Halet Çambel


Halet Çambel was a Turkish archaeologist and Olympic fencer. She was the first Muslim woman to compete in the Olympic Games.

Private life

Çambel was born in Berlin, German Empire on 27 August 1916, to Turkish military attaché Hasan Cemil Bey, a close associate of Mustafa Kemal Atatürk, founder of the Turkish Republic, and Remziye Hanım, the daughter of Ibrahim Hakki Pasha, a former Grand Vizier and the Ottoman ambassador to the German Empire at the time.
She completed her secondary education at Arnavutköy American High School for Girls. During the high school years, she was inspired by her history of art teacher, who organized visits to historic sites of Istanbul. It was at this time that she began to perform fencing. Between 1933–1939, she was educated in archaeology at Sorbonne University in Paris, France. Çambel became a scientific assistant at Istanbul University in 1940. In 1944, she received a doctorate. From 1947 on, Çambel served as lecturer. She was a visiting scholar for two years at University of Saarbrücken in Germany. In 1960, she was appointed professor and founded the Institute of Prehistory. She became emeritus in 1984.
On returning to Istanbul after the 1936 Summer Olympics, where she represented her country, she started a relationship with Nail Çakırhan, a communist poet and journalist, who became a celebrated architect. They were married for seventy years until the death of Nail Çakırhan in October 2008.
Çambel died at age 97 in Istanbul on 12 January 2014. Following a memorial ceremony held at Istanbul University's Faculty of Letters, she was taken to Akyaka, Muğla, where she was interred beside her spouse's grave.

Sports

She competed in the women's individual foil event at the 1936 Summer Olympics.
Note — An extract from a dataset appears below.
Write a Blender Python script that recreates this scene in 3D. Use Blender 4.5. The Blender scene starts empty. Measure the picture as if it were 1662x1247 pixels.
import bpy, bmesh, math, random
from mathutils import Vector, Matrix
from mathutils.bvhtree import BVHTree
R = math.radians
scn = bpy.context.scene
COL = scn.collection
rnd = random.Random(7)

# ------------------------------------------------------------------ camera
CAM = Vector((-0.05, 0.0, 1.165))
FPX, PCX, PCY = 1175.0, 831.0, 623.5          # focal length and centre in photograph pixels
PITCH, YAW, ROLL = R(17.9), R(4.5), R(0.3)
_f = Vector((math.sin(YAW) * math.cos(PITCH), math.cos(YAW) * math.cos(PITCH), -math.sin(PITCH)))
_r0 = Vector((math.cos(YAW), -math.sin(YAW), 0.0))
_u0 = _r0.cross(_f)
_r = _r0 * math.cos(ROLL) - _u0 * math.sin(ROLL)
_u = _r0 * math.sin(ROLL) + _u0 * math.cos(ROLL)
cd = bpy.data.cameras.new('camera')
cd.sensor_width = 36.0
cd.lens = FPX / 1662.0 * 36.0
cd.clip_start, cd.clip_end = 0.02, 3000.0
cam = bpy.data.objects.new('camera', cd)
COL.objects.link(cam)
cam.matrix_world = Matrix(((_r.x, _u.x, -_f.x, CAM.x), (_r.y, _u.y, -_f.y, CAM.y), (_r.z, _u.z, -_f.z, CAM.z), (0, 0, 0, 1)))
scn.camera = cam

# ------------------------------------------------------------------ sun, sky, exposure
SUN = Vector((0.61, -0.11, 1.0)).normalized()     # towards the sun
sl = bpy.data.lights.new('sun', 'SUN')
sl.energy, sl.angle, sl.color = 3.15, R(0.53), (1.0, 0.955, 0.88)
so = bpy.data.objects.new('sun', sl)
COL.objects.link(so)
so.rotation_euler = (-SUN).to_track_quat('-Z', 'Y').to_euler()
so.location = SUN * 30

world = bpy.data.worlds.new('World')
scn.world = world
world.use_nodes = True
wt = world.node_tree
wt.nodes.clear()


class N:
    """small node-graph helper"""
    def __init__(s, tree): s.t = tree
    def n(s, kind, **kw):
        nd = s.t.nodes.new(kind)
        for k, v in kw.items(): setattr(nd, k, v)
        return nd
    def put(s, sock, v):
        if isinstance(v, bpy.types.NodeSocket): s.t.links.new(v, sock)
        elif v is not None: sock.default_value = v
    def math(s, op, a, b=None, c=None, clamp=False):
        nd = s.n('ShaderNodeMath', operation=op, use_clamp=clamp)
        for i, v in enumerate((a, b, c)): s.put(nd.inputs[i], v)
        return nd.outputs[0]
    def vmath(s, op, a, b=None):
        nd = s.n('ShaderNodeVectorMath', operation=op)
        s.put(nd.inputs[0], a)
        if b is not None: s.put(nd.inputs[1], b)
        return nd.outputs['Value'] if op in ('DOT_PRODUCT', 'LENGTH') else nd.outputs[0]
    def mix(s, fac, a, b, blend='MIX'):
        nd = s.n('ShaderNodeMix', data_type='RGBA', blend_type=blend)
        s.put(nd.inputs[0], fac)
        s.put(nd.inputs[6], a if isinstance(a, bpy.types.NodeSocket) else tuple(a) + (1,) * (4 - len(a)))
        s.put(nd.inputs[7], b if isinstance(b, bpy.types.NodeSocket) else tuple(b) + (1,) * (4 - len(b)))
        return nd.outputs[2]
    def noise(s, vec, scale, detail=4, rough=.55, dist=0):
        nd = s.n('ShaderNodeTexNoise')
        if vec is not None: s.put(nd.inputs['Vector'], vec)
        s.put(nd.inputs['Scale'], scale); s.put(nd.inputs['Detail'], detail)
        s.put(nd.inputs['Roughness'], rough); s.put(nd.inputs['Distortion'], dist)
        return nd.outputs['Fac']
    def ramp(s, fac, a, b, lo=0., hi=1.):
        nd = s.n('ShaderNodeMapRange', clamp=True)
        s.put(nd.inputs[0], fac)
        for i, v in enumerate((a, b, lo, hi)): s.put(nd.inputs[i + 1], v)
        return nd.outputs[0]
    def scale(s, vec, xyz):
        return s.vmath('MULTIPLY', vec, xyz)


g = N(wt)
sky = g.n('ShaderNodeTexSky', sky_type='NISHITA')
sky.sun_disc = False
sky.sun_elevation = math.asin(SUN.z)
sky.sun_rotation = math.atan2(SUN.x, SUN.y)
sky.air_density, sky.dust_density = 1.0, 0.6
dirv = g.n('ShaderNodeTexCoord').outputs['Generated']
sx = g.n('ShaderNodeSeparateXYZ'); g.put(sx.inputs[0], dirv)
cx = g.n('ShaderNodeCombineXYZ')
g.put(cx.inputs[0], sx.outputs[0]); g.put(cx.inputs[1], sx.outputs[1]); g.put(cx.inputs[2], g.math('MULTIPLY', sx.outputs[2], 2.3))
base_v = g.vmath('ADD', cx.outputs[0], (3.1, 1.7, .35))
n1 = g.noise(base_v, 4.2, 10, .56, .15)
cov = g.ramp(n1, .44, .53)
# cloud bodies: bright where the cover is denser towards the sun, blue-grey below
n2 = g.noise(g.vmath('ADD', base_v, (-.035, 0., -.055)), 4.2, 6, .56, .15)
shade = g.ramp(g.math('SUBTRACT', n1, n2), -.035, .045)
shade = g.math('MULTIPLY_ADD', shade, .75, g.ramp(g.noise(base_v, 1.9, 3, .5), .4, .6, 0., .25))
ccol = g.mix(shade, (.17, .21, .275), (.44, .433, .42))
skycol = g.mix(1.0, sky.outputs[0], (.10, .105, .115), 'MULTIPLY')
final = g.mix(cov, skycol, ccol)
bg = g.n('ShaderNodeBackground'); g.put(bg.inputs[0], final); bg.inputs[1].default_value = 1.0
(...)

Çambel was the first Muslim woman to compete in the Olympics. Although invited by a "female German official" to meet Adolf Hitler, Çambel refused it on political grounds.

Professional career

After World War II, Çambel began studying with German archaeologist Helmuth Theodor Bossert, who was professor for archaeology at Istanbul University. In 1947, Bossert and she began excavating Karatepe, the walled city of 12th century BC late Hiitite king Azatiwada, located at the Taurus Mountains in southern Turkey. She played a key role in the decryption of Hittite hieroglyphics with the help of the Phoenician alphabet after their discovery of Karatepe Bilingual there.
Çambel was also active in promoting the preservation of Turkey's cultural heritage. In the 1950s, she resisted the government's attempt to move the artifacts from Karatepe to a museum. The government eventually agreed, and in 1960 established an outdoor museum, the Karatepe-Aslantaş Open-Air Museum, where her husband Nail Çakırhan designed some buildings. She also fought efforts to dam the Ceyhan River, which would have flooded many archaeological sites. She was able to have the proposed water level reduced sufficiently to save the sites.
In 2004, Çambel received the Prince Claus Award in the Netherlands. The jury report cited her "for conducting rescue excavations of endangered heritage sites, introducing stone restoration and ensuring proper conservation of significant cultural heritage in Turkey," for founding a chair of Prehistoric archaeology at Istanbul University, and "for her dedicated scholarship and for her unique role in expanding the possibilities for interaction between people and their cultural heritage."